* [Written task] Each entry must appear again exactly as it does in the source.

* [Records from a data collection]

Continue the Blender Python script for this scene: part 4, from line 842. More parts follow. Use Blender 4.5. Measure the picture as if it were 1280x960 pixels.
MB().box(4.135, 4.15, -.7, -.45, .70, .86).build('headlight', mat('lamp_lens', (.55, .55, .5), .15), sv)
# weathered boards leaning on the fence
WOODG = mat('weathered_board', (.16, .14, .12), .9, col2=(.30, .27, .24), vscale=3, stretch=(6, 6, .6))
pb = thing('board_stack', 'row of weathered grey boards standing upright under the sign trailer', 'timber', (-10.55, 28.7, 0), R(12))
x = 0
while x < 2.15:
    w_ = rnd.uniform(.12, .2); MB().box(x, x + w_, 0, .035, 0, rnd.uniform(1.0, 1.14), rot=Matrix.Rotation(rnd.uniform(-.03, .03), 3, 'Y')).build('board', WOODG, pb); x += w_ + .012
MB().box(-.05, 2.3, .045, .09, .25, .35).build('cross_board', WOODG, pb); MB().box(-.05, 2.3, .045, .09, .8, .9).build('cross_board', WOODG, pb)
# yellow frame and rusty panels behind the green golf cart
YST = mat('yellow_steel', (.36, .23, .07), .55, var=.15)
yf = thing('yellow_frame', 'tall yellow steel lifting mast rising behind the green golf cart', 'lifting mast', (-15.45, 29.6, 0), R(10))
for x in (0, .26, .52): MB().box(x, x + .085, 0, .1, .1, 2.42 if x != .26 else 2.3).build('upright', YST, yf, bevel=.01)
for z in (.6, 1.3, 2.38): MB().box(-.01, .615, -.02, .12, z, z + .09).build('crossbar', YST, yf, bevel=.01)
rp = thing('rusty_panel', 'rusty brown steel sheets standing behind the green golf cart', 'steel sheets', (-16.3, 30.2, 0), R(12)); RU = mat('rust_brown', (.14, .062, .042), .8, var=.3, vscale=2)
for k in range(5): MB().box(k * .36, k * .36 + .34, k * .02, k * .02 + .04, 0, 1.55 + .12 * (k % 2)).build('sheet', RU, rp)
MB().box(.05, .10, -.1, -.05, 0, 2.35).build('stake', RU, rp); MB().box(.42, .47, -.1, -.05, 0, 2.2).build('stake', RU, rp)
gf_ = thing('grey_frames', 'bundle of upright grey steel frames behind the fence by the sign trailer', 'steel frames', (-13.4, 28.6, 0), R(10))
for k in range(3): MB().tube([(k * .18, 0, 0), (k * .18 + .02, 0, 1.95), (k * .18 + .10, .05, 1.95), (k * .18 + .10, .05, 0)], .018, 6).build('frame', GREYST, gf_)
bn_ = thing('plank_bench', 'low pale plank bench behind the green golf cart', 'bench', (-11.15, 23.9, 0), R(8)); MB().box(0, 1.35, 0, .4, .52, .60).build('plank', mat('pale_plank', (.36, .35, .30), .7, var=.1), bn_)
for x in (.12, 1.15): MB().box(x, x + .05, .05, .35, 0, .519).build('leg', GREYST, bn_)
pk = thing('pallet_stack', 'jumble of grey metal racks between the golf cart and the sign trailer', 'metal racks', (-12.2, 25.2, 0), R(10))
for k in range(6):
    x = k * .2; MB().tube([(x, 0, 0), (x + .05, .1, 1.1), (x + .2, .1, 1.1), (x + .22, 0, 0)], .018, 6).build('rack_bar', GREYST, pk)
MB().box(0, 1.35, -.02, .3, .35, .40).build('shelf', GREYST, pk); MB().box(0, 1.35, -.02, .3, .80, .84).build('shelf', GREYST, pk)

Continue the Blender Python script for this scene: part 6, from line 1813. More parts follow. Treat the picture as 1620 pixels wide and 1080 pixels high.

* [Result below]
Continue the Blender Python script for this scene: part 4, from line 842. More parts follow. Use Blender 4.5. Measure the picture as if it were 1280x960 pixels.
MB().box(4.135, 4.15, -.7, -.45, .70, .86).build('headlight', mat('lamp_lens', (.55, .55, .5), .15), sv)
# weathered boards leaning on the fence
WOODG = mat('weathered_board', (.16, .14, .12), .9, col2=(.30, .27, .24), vscale=3, stretch=(6, 6, .6))
pb = thing('board_stack', 'row of weathered grey boards standing upright under the sign trailer', 'timber', (-10.55, 28.7, 0), R(12))
x = 0
while x < 2.15:
    w_ = rnd.uniform(.12, .2); MB().box(x, x + w_, 0, .035, 0, rnd.uniform(1.0, 1.14), rot=Matrix.Rotation(rnd.uniform(-.03, .03), 3, 'Y')).build('board', WOODG, pb); x += w_ + .012
MB().box(-.05, 2.3, .045, .09, .25, .35).build('cross_board', WOODG, pb); MB().box(-.05, 2.3, .045, .09, .8, .9).build('cross_board', WOODG, pb)
# yellow frame and rusty panels behind the green golf cart
YST = mat('yellow_steel', (.36, .23, .07), .55, var=.15)
yf = thing('yellow_frame', 'tall yellow steel lifting mast rising behind the green golf cart', 'lifting mast', (-15.45, 29.6, 0), R(10))
for x in (0, .26, .52): MB().box(x, x + .085, 0, .1, .1, 2.42 if x != .26 else 2.3).build('upright', YST, yf, bevel=.01)
for z in (.6, 1.3, 2.38): MB().box(-.01, .615, -.02, .12, z, z + .09).build('crossbar', YST, yf, bevel=.01)
rp = thing('rusty_panel', 'rusty brown steel sheets standing behind the green golf cart', 'steel sheets', (-16.3, 30.2, 0), R(12)); RU = mat('rust_brown', (.14, .062, .042), .8, var=.3, vscale=2)
for k in range(5): MB().box(k * .36, k * .36 + .34, k * .02, k * .02 + .04, 0, 1.55 + .12 * (k % 2)).build('sheet', RU, rp)
MB().box(.05, .10, -.1, -.05, 0, 2.35).build('stake', RU, rp); MB().box(.42, .47, -.1, -.05, 0, 2.2).build('stake', RU, rp)
gf_ = thing('grey_frames', 'bundle of upright grey steel frames behind the fence by the sign trailer', 'steel frames', (-13.4, 28.6, 0), R(10))
for k in range(3): MB().tube([(k * .18, 0, 0), (k * .18 + .02, 0, 1.95), (k * .18 + .10, .05, 1.95), (k * .18 + .10, .05, 0)], .018, 6).build('frame', GREYST, gf_)
bn_ = thing('plank_bench', 'low pale plank bench behind the green golf cart', 'bench', (-11.15, 23.9, 0), R(8)); MB().box(0, 1.35, 0, .4, .52, .60).build('plank', mat('pale_plank', (.36, .35, .30), .7, var=.1), bn_)
for x in (.12, 1.15): MB().box(x, x + .05, .05, .35, 0, .519).build('leg', GREYST, bn_)
pk = thing('pallet_stack', 'jumble of grey metal racks between the golf cart and the sign trailer', 'metal racks', (-12.2, 25.2, 0), R(10))
for k in range(6):
    x = k * .2; MB().tube([(x, 0, 0), (x + .05, .1, 1.1), (x + .2, .1, 1.1), (x + .22, 0, 0)], .018, 6).build('rack_bar', GREYST, pk)
MB().box(0, 1.35, -.02, .3, .35, .40).build('shelf', GREYST, pk); MB().box(0, 1.35, -.02, .3, .80, .84).build('shelf', GREYST, pk)

Continue the Blender Python script for this scene: part 6, from line 1813. More parts follow. Treat the picture as 1620 pixels wide and 1080 pixels high.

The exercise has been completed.